En plaçant ainsi son unique espérance en Dieu, Louis XVIII, évidemment, regardait sa cause comme humainement perdue. En effet, il ne fallut rien de moins que les désastres de l’hiver de 1812 à 1813, la défection du général prussien York, les progrès de l’armée russe, le soulèvement de la Prusse, la retraite successive de l’armée française derrière la Vistule, ensuite sur l’Oder, puis sur l’Elbe, pour faire poindre, aux regards fatigués de ce prince, la première lueur de ce lendemain dont nous avons parlé. Oublié depuis longtemps par les souverains du continent, il voulut réveiller chez Alexandre, que les événements posaient comme le chef de la nouvelle coalition, le souvenir de sa cause et de sa personne.
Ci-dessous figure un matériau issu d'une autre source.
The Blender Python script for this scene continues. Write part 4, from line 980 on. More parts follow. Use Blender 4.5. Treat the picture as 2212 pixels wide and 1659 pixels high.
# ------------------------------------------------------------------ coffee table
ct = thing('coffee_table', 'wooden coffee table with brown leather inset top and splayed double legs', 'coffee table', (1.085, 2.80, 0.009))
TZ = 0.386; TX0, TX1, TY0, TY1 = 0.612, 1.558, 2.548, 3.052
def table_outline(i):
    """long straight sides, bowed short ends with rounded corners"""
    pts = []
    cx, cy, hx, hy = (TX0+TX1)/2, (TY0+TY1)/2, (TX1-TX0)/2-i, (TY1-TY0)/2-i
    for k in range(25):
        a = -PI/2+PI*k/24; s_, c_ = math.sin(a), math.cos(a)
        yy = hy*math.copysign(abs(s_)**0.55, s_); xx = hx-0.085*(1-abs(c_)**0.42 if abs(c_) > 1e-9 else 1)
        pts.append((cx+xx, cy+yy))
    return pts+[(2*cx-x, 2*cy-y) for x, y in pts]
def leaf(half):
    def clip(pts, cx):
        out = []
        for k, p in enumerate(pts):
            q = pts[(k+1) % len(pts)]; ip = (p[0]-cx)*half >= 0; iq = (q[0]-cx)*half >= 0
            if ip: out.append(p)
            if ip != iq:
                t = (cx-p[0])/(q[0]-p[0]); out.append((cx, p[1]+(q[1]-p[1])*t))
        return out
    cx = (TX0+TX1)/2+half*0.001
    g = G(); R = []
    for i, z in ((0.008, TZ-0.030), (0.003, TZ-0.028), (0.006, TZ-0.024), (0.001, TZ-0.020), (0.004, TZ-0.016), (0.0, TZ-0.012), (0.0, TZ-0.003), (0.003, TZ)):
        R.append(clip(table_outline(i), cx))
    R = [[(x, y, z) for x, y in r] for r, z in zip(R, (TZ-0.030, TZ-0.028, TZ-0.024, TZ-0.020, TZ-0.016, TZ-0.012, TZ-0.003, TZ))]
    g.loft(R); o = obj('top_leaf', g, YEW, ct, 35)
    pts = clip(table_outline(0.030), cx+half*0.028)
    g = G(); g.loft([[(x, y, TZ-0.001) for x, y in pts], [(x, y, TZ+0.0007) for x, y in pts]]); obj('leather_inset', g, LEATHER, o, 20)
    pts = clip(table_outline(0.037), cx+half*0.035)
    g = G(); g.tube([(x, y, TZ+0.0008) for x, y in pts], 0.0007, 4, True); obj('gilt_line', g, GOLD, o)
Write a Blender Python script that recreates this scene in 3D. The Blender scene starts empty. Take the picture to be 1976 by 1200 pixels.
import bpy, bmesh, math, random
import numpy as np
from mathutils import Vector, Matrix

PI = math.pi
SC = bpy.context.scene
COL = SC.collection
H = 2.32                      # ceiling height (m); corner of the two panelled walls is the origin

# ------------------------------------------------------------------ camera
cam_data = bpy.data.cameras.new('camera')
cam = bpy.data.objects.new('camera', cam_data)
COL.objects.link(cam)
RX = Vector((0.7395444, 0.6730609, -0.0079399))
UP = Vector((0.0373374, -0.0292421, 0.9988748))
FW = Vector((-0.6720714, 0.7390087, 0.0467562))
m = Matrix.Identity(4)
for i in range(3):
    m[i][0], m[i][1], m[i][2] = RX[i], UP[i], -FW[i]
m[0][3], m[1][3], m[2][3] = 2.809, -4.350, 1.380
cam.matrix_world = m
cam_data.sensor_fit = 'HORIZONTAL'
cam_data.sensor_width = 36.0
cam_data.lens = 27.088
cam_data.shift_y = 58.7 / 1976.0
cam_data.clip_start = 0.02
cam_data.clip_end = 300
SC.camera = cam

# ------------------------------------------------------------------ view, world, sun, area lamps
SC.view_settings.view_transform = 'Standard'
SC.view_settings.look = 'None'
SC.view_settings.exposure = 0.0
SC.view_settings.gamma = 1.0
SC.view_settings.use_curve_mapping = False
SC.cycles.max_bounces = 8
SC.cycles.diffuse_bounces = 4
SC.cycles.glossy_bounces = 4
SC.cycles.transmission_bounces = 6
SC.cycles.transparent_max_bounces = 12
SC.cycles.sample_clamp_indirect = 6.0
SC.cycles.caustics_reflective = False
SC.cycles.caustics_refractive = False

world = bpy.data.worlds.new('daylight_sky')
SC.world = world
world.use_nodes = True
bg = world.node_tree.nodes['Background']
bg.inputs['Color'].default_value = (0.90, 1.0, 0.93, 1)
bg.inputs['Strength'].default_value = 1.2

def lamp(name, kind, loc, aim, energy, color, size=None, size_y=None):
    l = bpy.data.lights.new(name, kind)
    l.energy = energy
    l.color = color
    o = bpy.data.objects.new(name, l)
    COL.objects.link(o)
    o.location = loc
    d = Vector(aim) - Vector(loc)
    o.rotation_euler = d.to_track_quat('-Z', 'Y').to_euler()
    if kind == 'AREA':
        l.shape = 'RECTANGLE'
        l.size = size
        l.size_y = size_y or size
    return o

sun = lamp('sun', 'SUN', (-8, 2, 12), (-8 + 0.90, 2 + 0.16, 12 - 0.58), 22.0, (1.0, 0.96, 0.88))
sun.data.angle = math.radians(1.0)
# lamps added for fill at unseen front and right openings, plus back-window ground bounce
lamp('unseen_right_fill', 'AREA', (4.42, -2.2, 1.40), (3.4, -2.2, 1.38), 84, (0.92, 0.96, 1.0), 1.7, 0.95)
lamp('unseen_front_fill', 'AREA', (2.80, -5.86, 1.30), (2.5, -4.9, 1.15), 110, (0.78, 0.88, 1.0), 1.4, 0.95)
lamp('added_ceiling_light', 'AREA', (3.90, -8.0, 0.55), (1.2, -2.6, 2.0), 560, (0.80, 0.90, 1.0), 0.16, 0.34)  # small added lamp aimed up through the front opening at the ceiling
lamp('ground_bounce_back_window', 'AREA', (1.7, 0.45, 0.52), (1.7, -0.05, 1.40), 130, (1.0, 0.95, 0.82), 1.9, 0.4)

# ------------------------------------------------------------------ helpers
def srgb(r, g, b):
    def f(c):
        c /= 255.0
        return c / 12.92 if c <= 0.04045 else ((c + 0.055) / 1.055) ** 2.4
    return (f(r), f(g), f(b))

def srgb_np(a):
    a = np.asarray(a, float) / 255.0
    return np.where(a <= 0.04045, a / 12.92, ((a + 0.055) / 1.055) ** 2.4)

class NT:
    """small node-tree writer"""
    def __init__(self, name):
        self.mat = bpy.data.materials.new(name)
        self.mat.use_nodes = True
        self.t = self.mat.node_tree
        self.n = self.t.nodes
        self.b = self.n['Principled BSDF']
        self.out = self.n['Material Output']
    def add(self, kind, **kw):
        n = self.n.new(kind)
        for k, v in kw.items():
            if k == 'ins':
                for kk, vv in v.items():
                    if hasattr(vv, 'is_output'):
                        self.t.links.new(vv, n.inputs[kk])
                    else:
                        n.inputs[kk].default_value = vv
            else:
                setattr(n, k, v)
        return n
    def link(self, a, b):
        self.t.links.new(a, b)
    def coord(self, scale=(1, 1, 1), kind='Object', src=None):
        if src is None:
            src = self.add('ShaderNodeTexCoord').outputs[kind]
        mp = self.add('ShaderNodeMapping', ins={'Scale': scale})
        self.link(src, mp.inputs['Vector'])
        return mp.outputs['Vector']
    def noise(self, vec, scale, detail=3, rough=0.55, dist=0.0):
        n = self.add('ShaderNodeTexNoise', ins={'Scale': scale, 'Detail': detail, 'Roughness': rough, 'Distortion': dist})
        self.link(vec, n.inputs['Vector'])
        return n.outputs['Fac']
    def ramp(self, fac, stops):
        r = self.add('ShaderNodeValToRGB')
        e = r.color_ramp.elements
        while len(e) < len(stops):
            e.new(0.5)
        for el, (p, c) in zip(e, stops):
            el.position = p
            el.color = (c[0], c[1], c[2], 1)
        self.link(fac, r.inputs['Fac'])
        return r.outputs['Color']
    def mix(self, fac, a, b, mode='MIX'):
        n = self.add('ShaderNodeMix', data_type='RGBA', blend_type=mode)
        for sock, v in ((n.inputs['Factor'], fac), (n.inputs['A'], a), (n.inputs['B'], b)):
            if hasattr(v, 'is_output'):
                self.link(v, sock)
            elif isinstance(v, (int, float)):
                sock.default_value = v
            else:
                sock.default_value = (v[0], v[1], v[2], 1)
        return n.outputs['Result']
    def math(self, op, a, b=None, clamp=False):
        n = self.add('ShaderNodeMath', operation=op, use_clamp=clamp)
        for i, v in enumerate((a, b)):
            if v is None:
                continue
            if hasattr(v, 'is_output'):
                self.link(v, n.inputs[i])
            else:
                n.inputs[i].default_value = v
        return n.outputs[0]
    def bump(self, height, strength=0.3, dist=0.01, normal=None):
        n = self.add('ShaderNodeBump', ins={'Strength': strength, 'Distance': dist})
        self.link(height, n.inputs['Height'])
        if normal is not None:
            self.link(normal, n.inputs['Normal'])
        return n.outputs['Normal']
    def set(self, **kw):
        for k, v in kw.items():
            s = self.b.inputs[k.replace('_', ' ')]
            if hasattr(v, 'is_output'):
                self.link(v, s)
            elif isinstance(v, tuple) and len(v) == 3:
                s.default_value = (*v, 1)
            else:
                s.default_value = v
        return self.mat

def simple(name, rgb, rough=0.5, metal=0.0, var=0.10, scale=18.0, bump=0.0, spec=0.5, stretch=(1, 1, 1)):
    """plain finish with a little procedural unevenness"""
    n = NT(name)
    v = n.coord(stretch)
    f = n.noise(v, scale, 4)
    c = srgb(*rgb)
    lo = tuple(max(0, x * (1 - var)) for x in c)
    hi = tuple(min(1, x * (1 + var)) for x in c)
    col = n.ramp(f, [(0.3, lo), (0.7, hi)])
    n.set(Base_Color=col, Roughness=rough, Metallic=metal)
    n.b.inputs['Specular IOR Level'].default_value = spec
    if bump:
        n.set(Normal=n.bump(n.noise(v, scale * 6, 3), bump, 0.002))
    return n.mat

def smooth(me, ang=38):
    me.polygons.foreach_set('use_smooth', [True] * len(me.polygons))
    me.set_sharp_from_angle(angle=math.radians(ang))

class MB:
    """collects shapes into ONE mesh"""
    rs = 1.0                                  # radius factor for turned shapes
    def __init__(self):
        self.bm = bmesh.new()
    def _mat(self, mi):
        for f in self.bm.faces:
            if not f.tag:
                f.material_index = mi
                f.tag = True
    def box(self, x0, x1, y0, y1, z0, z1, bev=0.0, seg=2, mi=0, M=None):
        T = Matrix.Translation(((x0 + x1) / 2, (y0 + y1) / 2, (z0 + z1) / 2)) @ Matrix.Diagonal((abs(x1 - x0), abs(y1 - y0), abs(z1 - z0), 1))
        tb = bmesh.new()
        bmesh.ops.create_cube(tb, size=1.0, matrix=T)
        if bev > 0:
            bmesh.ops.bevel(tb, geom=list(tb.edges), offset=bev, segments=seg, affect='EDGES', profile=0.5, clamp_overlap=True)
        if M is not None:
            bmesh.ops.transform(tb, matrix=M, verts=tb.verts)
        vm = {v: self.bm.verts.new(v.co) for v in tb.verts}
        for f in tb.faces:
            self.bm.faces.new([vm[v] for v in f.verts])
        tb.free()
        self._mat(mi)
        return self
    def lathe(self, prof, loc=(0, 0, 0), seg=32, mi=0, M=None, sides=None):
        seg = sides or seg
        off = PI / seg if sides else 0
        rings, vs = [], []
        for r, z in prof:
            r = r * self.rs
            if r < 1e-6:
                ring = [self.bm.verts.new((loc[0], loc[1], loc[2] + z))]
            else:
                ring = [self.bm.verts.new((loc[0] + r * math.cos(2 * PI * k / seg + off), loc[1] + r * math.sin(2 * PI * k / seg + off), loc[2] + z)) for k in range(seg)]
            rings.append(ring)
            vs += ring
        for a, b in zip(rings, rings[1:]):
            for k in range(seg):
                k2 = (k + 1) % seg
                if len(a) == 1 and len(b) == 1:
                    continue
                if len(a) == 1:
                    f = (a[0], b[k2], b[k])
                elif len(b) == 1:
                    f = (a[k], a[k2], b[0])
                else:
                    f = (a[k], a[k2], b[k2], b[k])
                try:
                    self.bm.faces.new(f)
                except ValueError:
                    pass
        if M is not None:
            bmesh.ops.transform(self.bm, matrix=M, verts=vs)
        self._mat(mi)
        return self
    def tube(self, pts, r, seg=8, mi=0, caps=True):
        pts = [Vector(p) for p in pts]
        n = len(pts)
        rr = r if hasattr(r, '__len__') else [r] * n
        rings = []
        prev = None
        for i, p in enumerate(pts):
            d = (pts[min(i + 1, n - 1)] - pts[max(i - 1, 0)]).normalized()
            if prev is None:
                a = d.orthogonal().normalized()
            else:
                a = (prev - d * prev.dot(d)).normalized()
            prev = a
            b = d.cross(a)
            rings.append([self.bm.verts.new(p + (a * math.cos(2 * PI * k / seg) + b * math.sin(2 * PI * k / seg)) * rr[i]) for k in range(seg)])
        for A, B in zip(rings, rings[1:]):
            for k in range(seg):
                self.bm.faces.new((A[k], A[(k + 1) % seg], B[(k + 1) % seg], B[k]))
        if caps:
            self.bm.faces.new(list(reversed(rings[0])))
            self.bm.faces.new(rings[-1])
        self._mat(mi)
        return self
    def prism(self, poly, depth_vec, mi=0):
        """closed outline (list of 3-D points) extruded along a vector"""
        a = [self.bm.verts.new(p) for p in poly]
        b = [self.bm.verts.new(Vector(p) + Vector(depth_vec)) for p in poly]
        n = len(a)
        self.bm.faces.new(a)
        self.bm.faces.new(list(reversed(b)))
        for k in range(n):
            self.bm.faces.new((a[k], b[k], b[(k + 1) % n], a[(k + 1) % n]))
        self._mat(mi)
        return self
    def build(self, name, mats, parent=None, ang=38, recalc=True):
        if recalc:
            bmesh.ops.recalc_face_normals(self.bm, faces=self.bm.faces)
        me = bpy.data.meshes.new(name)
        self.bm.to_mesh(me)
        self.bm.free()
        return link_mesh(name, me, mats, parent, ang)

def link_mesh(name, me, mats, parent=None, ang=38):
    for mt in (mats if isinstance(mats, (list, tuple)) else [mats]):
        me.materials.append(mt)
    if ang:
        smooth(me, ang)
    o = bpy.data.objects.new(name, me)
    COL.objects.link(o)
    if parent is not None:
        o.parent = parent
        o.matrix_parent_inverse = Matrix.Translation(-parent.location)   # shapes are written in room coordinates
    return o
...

Ce fut le comte Alexis de Noailles, ardent royaliste et dévot fervent, espèce d’apôtre voyageur arrivé la veille, pour ainsi dire, d’une longue exploration politique et religieuse à travers l’Europe continentale, qu’il chargea de cette mission. Il fallait un prétexte pour écrire au tzar. Louis XVIII saisit avec assez d’habileté l’occasion que lui offrait la présence en Russie de nombreux prisonniers faits pendant la retraite et dans les

  1. Allusion à un bruit que firent alors courir les partisans de l’ancienne royauté, et qui fut renouvelé par leurs adversaires, neuf ans plus tard, en 1820, à l’occasion de la naissance du duc de Bordeaux. On racontait que Marie-Louise était accouchée d’une fille à laquelle on avait substitué un enfant mâle né dans la même nuit, et également fils de Napoléon.